His partly autobiographical Little Malcolm and His Struggle Against the Eunuchs was first produced in London in 1966.

It was a play, based in Huddersfield, that went around the world and won him the London Evening Standard award as the most promising playwright of the year.

There was talk of the Beatles starring in a screen adaptation and finally George Harrison's money was put into a rarely-seen 1974 film of the play.

Revivals have continued to this day.

Mr Halliwell, who has died at the age of 69, was born in Clifton, Brighouse, and educated at Hipperholme Grammar School and Huddersfield School of Art.

He left art school in 1959 to join RADA and was assistant stage manager at Nottingham Playhouse when he decided to write Little Malcolm.
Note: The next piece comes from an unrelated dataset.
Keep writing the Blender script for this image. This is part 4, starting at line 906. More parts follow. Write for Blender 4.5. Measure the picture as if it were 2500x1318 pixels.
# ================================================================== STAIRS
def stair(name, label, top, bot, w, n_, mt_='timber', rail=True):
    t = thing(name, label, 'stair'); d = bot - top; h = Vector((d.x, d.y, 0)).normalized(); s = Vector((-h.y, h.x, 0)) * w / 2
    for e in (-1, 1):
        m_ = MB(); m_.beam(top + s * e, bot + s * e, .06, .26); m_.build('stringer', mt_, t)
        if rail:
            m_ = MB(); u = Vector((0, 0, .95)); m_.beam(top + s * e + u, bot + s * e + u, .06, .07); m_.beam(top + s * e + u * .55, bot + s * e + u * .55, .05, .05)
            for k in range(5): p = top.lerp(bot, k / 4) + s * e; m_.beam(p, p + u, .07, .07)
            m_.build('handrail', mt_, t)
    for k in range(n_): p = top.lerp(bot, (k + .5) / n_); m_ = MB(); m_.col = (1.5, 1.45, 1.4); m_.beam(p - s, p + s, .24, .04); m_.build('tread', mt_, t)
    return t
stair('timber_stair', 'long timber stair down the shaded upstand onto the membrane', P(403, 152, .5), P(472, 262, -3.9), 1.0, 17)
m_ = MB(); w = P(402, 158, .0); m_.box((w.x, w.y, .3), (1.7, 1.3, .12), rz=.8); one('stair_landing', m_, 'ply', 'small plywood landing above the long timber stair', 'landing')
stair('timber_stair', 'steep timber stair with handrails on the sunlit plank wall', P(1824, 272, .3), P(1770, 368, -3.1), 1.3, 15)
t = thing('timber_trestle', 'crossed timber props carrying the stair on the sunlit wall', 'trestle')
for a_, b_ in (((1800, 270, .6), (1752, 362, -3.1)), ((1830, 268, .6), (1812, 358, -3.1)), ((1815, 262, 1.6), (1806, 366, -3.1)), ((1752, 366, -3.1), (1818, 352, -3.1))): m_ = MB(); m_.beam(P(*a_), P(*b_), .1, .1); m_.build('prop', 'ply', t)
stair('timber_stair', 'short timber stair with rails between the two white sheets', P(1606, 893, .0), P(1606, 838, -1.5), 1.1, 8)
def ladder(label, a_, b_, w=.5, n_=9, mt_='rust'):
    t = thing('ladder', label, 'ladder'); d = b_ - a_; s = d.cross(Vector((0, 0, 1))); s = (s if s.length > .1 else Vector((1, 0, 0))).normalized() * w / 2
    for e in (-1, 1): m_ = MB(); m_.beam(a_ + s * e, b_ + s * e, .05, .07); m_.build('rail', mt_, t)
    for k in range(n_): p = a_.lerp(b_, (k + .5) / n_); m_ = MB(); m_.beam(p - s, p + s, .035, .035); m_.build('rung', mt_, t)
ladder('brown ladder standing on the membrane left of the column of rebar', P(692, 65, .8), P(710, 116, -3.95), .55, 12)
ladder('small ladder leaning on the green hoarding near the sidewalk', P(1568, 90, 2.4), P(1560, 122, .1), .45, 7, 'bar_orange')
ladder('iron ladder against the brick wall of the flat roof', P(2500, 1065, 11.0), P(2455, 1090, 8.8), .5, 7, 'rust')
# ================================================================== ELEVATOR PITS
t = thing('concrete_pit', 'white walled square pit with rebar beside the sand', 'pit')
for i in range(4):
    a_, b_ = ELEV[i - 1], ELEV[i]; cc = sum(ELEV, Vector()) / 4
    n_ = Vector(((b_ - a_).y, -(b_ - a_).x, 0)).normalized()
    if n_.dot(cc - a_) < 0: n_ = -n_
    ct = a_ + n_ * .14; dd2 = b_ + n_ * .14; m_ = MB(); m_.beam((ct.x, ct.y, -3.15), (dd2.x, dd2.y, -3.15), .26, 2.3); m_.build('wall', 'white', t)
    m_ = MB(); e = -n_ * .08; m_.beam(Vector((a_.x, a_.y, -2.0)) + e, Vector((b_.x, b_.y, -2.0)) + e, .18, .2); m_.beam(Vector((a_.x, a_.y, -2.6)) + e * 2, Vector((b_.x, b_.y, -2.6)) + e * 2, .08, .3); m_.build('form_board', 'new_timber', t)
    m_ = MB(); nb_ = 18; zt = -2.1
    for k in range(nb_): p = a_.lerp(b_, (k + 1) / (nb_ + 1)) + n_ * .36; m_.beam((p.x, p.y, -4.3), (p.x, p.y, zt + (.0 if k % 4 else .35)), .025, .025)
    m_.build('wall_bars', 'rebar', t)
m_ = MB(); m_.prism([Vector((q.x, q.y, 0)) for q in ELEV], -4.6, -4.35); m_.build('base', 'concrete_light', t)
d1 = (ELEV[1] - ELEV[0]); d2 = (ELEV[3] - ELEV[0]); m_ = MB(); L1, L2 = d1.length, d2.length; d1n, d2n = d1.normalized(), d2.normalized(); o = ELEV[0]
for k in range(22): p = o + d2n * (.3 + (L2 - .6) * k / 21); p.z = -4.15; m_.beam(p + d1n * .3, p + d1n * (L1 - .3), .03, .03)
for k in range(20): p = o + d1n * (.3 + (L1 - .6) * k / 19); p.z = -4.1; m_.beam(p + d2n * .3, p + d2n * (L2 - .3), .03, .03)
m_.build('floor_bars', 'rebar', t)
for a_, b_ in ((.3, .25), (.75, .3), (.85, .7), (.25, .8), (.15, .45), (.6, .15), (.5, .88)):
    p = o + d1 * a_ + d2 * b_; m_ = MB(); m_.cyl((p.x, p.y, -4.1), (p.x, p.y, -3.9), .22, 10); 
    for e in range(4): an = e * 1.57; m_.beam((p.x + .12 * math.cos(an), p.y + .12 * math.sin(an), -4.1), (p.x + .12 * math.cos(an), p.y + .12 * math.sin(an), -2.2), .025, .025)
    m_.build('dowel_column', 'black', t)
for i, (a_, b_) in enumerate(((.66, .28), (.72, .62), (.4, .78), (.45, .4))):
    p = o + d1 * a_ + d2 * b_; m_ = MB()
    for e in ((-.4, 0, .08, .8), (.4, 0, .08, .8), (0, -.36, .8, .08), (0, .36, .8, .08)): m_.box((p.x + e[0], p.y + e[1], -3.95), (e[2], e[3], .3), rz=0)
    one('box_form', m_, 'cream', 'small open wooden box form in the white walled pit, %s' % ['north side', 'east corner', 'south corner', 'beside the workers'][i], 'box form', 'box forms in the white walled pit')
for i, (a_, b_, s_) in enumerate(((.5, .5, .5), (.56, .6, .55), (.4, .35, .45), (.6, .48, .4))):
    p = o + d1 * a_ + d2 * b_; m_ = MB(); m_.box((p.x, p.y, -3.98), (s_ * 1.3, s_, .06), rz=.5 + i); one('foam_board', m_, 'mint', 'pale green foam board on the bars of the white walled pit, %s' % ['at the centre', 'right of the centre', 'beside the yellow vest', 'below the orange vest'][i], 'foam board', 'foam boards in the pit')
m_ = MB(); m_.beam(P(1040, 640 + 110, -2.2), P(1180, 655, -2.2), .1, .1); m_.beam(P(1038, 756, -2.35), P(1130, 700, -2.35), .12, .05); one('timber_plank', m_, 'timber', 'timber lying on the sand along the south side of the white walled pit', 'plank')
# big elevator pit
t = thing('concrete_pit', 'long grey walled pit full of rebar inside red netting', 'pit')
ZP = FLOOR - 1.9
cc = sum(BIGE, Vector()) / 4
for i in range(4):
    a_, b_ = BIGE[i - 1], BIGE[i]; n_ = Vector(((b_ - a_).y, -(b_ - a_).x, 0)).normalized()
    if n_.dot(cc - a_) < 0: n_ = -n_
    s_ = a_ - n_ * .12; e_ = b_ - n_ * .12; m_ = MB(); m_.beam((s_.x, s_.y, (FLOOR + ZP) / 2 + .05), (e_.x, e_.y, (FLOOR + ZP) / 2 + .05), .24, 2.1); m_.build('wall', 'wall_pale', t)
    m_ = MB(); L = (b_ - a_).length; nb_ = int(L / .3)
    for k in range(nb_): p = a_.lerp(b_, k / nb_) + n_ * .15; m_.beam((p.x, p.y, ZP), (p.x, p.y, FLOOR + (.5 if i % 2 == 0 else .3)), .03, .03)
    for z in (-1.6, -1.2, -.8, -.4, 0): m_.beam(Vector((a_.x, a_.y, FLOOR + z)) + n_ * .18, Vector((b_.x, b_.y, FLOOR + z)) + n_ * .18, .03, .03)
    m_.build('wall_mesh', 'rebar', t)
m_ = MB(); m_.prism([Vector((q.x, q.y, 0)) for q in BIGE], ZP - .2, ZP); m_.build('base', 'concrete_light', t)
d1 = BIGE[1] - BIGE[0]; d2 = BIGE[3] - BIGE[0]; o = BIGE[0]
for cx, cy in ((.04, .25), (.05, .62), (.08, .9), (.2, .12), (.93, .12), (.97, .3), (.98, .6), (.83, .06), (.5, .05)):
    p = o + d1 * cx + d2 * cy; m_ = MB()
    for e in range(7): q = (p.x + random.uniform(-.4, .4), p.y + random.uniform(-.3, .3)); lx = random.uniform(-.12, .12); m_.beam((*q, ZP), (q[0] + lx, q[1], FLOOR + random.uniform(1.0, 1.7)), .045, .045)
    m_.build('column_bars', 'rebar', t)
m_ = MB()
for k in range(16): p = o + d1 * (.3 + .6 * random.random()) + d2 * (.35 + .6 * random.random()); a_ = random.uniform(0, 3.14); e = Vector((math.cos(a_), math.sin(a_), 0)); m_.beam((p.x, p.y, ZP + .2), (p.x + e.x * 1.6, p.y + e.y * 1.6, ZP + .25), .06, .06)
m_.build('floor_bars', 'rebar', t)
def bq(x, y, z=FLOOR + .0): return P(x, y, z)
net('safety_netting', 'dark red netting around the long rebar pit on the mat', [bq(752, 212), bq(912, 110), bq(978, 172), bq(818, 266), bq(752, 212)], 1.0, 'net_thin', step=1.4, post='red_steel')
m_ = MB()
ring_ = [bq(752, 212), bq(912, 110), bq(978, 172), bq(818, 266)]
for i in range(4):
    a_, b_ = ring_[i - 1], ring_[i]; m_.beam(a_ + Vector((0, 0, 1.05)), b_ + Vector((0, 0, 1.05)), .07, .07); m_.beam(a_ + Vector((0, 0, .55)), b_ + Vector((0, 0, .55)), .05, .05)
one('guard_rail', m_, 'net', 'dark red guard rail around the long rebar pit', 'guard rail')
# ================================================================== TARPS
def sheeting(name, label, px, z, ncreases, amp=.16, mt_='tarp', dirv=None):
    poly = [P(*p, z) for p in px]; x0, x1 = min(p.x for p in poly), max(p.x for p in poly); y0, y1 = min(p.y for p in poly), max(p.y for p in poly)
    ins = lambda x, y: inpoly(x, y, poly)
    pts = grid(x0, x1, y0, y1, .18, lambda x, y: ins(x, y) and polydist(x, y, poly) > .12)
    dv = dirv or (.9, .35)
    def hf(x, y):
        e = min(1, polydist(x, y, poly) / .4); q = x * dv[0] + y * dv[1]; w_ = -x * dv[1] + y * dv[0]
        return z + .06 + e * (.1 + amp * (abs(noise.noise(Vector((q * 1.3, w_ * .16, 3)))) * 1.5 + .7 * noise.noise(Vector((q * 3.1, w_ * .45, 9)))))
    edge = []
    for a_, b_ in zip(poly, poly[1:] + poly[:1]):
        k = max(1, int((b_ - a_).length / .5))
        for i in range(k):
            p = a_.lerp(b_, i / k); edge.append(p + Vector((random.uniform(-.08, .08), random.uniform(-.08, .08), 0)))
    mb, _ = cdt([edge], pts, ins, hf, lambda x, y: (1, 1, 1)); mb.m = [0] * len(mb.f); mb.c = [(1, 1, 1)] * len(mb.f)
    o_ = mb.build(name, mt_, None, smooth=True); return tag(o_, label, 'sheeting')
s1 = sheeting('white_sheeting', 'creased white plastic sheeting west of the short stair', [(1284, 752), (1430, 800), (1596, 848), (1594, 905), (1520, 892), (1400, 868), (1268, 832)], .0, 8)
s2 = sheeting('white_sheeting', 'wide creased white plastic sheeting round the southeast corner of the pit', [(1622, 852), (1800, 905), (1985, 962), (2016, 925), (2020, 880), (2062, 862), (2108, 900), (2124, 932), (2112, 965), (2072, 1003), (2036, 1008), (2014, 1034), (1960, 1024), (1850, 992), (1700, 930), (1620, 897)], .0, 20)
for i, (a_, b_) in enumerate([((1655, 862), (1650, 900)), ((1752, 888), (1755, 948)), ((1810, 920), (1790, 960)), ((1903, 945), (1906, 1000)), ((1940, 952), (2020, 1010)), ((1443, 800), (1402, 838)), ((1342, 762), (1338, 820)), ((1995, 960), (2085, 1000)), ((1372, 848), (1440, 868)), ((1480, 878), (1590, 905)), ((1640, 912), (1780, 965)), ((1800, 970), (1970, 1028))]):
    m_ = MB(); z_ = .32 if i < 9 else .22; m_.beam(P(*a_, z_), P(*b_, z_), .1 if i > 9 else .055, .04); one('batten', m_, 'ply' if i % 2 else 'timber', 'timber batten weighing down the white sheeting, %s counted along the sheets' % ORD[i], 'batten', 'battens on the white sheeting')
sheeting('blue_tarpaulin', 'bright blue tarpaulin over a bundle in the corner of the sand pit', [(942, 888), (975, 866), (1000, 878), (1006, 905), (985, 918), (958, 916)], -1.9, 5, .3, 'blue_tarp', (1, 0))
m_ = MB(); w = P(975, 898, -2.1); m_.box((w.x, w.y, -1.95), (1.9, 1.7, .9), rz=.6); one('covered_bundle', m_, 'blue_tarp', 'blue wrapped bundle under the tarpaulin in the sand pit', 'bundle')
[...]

The satirical comedy about personal and political power is based on an incident when Halliwell was expelled temporarily from Huddersfield Art School for splashing a bright green wash on what was to have been a pastel shade drawing.

Malcolm Scrawdyke - the Little Malcolm of the title - does not return, but instead sets up the Dynamic Erection Party, whose only policies are to achieve absolute power and exact revenge on the college principal for expelling him.

The play was initially directed by Mike Leigh at London's Unity Theatre and a later production at the Garrick Theatre starred John Hurt. Ewan McGregor made a return to the stage for a revival in 1998.

Halliwell was never able to repeat the play's impact, although he went on to write for film, television and radio.

He directed plays and spent a year as literary manager at the Royal Court Theatre, London.

Halliwell was unmarried and in later life lived near Oxford, where he became a town councillor.